Lou Reed's Berlin (2007)
Director: Julian Schnabel
Movie review
From Time Out New York
A theater in Film Forum has been sound-checked by Lou Reed himself; he asked for “louder,” we’re told. And louder it is—also chunkier and, somehow, more downtown and dangerous.
Lou Reed’s Berlin, a relentless, unfussy account of his December 2006 stand at St. Ann’s Warehouse, makes most other concert films look like what they are, wimpy and nonessential. The music ain’t pretty: Berlin, Reed’s hilariously bleak 1973 concept album, is urban psychodrama of a cabaret stripe, swaddled in drug-laced lyrics and cynical Bowery-bum horn arrangements courtesy of producer Bob Ezrin. “They’re taking her children away,” Reed sings, “because they said she was not a good mother.” Someone (probably Ezrin) thought to record crying kids in the background.

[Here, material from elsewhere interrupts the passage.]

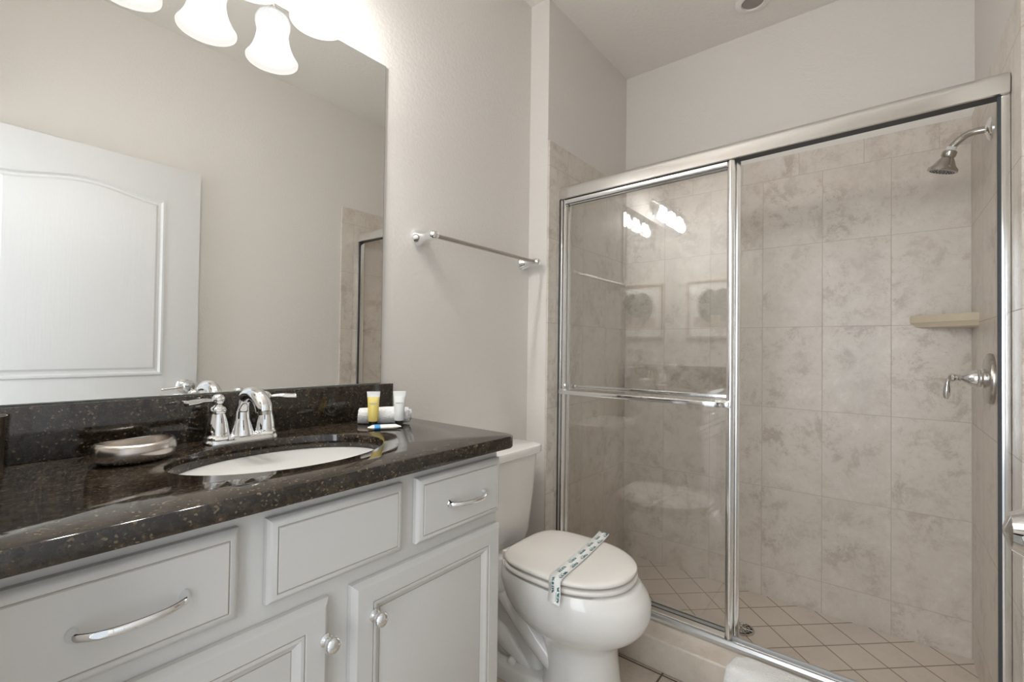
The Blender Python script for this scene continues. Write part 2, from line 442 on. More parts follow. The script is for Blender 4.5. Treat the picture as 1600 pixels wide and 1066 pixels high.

So intensely displeasurable is the album that you may end up loving it, and director Julian Schnabel is smart enough to stay out of the way of the music. (He limits himself to some filmed backdrops of Emmanuelle Seigner wobbling around in heels and smeary makeup.) There’s an obvious comparison to Schnabel’s last feature, The Diving Bell and the Butterfly, as Reed chokes his vocals down to a tuneless growl, and struggles—as if paralyzed—to revive a dead corpse. The film is the account of that struggle, and it’s one of the most fascinating performances of the year.